If you feel like you’re being forced to drink from the fountain of political hogwash, you’re not alone. Millions of us want to shove Donald Trump’s baseball cap down his throat and tear away Hillary’s phone from her email-happy hands.

No matter how badly you want to crawl under the rock of political indifference, it’s almost impossible to cleanse your system of candidates’ empty promises and escape the tensions of the election season. However, it’s not too impossible to seem politically indifferent during this season of raging tempers and opinions, regardless of your beliefs.

The first step in obtaining political sobriety is to disassociate yourself from every candidate’s campaign. Basically, don’t give out your email address. Ever. I can personally say that if you do, you will receive dozens of emails a day from that candidate’s campaign, then another candidate from the same party will somehow get your email and send another dozen emails, and so on. Eventually, you will feel as though you are stuck in the grips of a grossly tech-savvy political Godzilla.  

Also, ignore every advertisement for every candidate. They are usually brimming with exaggerations or outright lies, and focus on the failures of other candidates rather than their own achievements. Not to mention, they are filled with hate and discontent for other candidates. You don’t need that hate and discontent to trickle down from Jeb’s attack ads on Trump and tainting your life.

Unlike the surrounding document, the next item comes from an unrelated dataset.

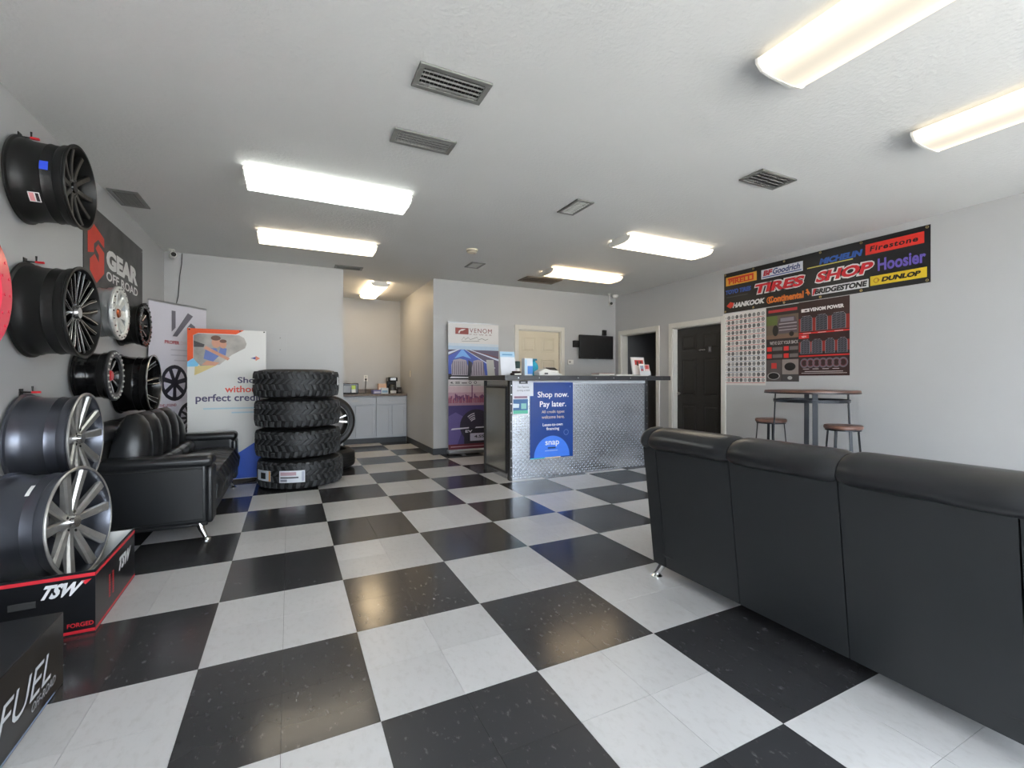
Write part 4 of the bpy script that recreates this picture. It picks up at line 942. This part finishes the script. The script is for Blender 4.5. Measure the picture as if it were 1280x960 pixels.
# ------------------------------------------------------------------ things on the counter
TZ = chh+.0605
qs = thing('sign_holder', 'leaning white card sign with pale blue heading on the counter', 'sign', (2.585, 3.30, TZ), .05)
M = Matrix.Rotation(R_(-9), 4, 'X')
MB().box(0, .20, -.004, 0, .004, .29, M).build('card', mat('card_white', '#e2e4ea', .4), qs, False); MB().box(0, .20, -.0052, -.0042, .225, .288, M).build('blue_heading', ink('#a9cbe2'), qs, False); MB().box(.03, .17, -.006, -.0054, .245, .262, M).build('heading_lettering', ink('#6d9cc0'), qs, False)
MB().box(.06, .14, 0, .10, 0, .004).build('foot', mat('clear_plastic', '#c9ccd0', .2), qs, False); MB().box(.095, .105, .0, .09, .004, .012).build('foot_rib', mat('clear_plastic', '#c9ccd0', .2), qs, False)
cs = thing('card_stand', 'grey-white card stand behind the leaning card sign', 'card stand', (2.60, 3.62, TZ), .2)
MB().box(-.06, .05, -.004, .0, .002, .20, M).build('card', mat('card_grey', '#c3c2bd', .5), cs, False); MB().box(-.06, .05, -.03, .05, 0, .004).build('foot', mat('card_grey', '#c3c2bd', .5), cs, False)
cr = thing('card_reader', 'small dark and white card reader in front of the leaning card sign', 'card reader', (2.70, 3.14, TZ), .1)
MB().box(-.065, .075, -.035, .035, 0, .03).build('body', mat('reader_dark', '#3a2c2c', .3), cr, bevel=.012); MB().box(-.04, .05, -.0365, -.0355, .006, .022).build('white_face', ink('#e8e6e2'), cr, False); MB().box(-.05, .05, -.03, .02, .031, .05).build('top_hood', mat('reader_dark', '#3a2c2c', .3), cr, bevel=.008)
gt = thing('green_top_bottle', 'white bottle with dark green cap on the counter', 'bottle', (2.86, 3.42, TZ))
MB().lathe([(1e-4, 0), (.032, 0), (.034, .01), (.034, .075), (.024, .09), (1e-4, .09)], 20, 'z', False).build('body', WHM, gt); MB().lathe([(1e-4, .0905), (.034, .0905), (.034, .17), (.03, .178), (1e-4, .178)], 20, 'z', False).build('cap', mat('dark_green', '#28453f', .4), gt)
wt = thing('tissue_box', 'upright white and blue box next to the green-capped bottle', 'box', (2.98, 3.40, TZ), -.1)
MB().box(-.05, .06, -.05, .05, 0, .215).build('carton', mat('carton_white', '#dfe6ee', .5), wt, False, bevel=.003); MB().box(-.01, .0605, -.0515, -.0505, .02, .12).build('blue_print', ink('#3f86d8'), wt, False); MB().box(-.045, -.02, -.0515, -.0505, .02, .20).build('pale_print', ink('#b9d6ec'), wt, False)
bb = thing('blue_bottle', 'bright cyan spray bottle lying on the items behind the white terminal', 'bottle', (3.205, 3.62, TZ))
MB().lathe([(1e-4, 0), (.05, 0), (.055, .02), (.055, .13), (.04, .165), (.018, .185), (.018, .20), (1e-4, .20)], 24, 'z', False).build('body', mat('cyan_plastic', '#28a9c8', .25), bb); MB().box(-.05, .04, -.015, .015, .20, .225).build('trigger_head', mat('cyan_dark', '#1d86a8', .3), bb, bevel=.005)
bb['label'] = 'bright cyan spray bottle behind the upright white and blue box'
pt = thing('payment_terminal', 'white payment terminal with tilted black tablet back on the counter', 'terminal', (3.22, 3.28, TZ), 0)
MB().extr([(-.16, 0), (.17, 0), (.17, .018), (.06, .05), (-.06, .085), (-.10, .08), (-.16, .05)], -.06, .08).build('body', WHM, pt, bevel=.006)
MB().hexa([(-.03, -.045, .055), (.14, -.045, .040), (.14, .02, .040), (-.03, .02, .055), (-.055, .0, .105), (.085, .0, .105), (.085, .05, .105), (-.055, .05, .105)]).build('screen_stand', WHM, pt, bevel=.003)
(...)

Yet the biggest step in maintaining your sanity and seeming politically indifferent during the election season is to not start any debates among your friends, family, classmates, etc. Leave that kind of stuff to Megyn Kelly and Anderson Cooper, because it’s just not worth weakening your relationships over a stupid political opinion. Wouldn’t you rather talk about something enjoyable with your friends rather than fighting with them over your differing views on Planned Parenthood?

And if you do find squabbling with people over politics enjoyable, I’m sorry. It must be hard to socialize when you’re politically disgruntled all the time (but I’ll save that rant for another day).

Whether you want to “Make America Great Again,” “#feeltheburn,” or fall somewhere in between, remember that it’s o.k. to step back and bask in the glory of being free of political tensions. And if you can’t find a candidate to support wholeheartedly when the glorious day of November 8th finally rolls around, just pick the lesser of the two evils and move on with your life.